You will be surprised. Do a "Inspect Element" and have fun filtering on "XHR requests". Notice that JSON that a lot of those requests return. but sshhhh, you didn't hear this from me.
With the move to client-side rendering, too many. The backend becomes dumber and dumber and all logic such as filtering data moves to the frontend. You'd be surprised what you can find poking around at APIs that client-side apps use.
The analogy is going up to a house and checking all the doors and windows to see if they are locked. That's rather like port scanning, a form of 'poking'. If you go to a state government web site and do that, even if you don't exfiltrate data or load it up with ransomware, it's definitely very shady behavior, although it seems there are no laws against it in the USA (some ISPs will ban users caught doing this however).
Obviously if you broke into someone's house and then asked them to pay you for your 'vuln discovery', err...
However, I think looking at HTML code on a public facing web page is not that.

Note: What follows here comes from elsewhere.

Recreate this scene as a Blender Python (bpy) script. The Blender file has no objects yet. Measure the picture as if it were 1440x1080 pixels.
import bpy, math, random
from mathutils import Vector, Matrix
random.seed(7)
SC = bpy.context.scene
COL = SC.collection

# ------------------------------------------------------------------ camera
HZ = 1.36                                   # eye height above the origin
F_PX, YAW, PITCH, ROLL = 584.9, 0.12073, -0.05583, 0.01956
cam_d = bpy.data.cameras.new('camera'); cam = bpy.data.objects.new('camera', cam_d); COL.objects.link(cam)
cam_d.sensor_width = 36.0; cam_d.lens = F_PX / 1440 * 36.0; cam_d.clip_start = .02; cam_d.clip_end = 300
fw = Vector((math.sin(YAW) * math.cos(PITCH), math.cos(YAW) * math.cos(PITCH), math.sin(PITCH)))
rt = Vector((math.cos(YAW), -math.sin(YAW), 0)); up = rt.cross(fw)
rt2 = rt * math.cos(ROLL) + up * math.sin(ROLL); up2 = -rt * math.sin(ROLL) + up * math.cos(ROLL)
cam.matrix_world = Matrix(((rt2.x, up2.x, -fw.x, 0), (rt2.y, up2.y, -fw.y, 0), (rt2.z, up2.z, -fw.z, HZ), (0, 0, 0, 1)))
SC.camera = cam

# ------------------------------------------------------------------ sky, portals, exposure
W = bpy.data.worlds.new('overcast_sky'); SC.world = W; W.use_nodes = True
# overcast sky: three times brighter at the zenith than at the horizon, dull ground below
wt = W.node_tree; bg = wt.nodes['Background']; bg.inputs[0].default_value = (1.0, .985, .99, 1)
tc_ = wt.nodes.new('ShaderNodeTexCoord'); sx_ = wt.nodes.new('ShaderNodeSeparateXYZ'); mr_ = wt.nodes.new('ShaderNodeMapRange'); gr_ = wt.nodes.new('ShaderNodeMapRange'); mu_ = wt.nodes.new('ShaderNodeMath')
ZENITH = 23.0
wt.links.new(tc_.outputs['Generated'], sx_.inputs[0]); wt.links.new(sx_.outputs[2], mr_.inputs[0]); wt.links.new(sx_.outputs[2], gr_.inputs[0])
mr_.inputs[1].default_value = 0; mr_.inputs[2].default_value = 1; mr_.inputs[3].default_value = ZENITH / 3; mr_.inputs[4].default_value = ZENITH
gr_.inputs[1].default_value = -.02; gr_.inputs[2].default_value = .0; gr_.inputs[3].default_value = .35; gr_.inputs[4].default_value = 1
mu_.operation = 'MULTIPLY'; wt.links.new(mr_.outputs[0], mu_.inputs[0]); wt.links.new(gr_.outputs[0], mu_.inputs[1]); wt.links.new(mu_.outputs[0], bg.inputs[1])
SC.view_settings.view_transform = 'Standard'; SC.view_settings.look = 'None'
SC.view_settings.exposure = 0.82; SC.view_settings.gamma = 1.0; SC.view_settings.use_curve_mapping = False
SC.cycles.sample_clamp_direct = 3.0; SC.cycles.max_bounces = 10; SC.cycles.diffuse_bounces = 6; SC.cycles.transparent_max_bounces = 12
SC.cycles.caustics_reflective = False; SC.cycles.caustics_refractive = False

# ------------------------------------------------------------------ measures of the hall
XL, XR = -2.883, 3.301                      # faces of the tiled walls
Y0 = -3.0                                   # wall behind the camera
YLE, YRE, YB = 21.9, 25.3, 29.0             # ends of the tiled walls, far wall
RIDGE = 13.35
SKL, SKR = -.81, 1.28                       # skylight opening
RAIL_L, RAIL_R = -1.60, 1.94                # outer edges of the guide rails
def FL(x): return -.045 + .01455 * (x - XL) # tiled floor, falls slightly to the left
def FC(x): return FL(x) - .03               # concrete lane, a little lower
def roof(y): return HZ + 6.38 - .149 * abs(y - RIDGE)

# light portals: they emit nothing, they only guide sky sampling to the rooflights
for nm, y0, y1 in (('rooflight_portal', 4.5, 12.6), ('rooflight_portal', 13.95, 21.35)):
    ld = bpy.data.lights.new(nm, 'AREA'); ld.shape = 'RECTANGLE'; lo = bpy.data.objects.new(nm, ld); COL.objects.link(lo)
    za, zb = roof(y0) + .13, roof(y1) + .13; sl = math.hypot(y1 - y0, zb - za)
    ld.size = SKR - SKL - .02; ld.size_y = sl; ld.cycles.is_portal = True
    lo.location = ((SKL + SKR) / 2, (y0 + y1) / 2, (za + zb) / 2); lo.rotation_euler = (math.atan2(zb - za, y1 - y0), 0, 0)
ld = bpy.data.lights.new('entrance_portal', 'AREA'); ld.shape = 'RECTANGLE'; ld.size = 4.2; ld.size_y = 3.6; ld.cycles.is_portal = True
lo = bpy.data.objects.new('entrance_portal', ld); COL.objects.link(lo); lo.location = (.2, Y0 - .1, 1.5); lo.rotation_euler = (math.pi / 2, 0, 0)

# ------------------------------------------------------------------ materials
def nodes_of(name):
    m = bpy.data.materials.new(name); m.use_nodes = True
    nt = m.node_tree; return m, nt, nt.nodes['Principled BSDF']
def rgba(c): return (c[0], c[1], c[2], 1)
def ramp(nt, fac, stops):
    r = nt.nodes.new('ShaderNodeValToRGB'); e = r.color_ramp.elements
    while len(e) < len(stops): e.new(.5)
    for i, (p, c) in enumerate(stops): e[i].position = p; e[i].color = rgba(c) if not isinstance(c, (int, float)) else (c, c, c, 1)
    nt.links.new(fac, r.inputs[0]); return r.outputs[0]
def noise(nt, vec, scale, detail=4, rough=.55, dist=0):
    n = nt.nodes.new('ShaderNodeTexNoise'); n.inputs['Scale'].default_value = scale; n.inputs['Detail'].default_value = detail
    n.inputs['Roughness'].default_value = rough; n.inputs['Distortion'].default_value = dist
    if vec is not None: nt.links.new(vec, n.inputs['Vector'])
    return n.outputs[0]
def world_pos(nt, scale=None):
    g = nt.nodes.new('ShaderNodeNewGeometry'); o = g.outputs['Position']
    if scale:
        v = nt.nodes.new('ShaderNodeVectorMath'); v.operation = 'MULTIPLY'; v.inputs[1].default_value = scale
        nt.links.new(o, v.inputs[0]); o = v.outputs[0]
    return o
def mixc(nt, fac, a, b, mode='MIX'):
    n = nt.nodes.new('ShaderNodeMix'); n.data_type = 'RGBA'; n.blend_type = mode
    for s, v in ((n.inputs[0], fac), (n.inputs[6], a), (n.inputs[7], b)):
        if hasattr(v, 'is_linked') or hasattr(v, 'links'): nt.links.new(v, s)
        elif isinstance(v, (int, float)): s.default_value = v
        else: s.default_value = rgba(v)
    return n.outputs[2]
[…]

If you hang naked pictures of yourself on your front door, you don't get to complain when people take pictures of them.
The data was send to my browser. The more fitting analogy to me is that I get a letter and a huge pile of documents in a giant binder. Some of the documents are referenced in the letter. Now the sender gets upset because I started looking at the documents in the binder that weren't referenced in their cover letter.
Last year, when a Nintendo Switch was difficult to come by, I found that a large retailer’s API returned exact stock counts (and even restock dates in some cases) for any physical store you wanted. Got a Switch for myself and a couple friends in an afternoon.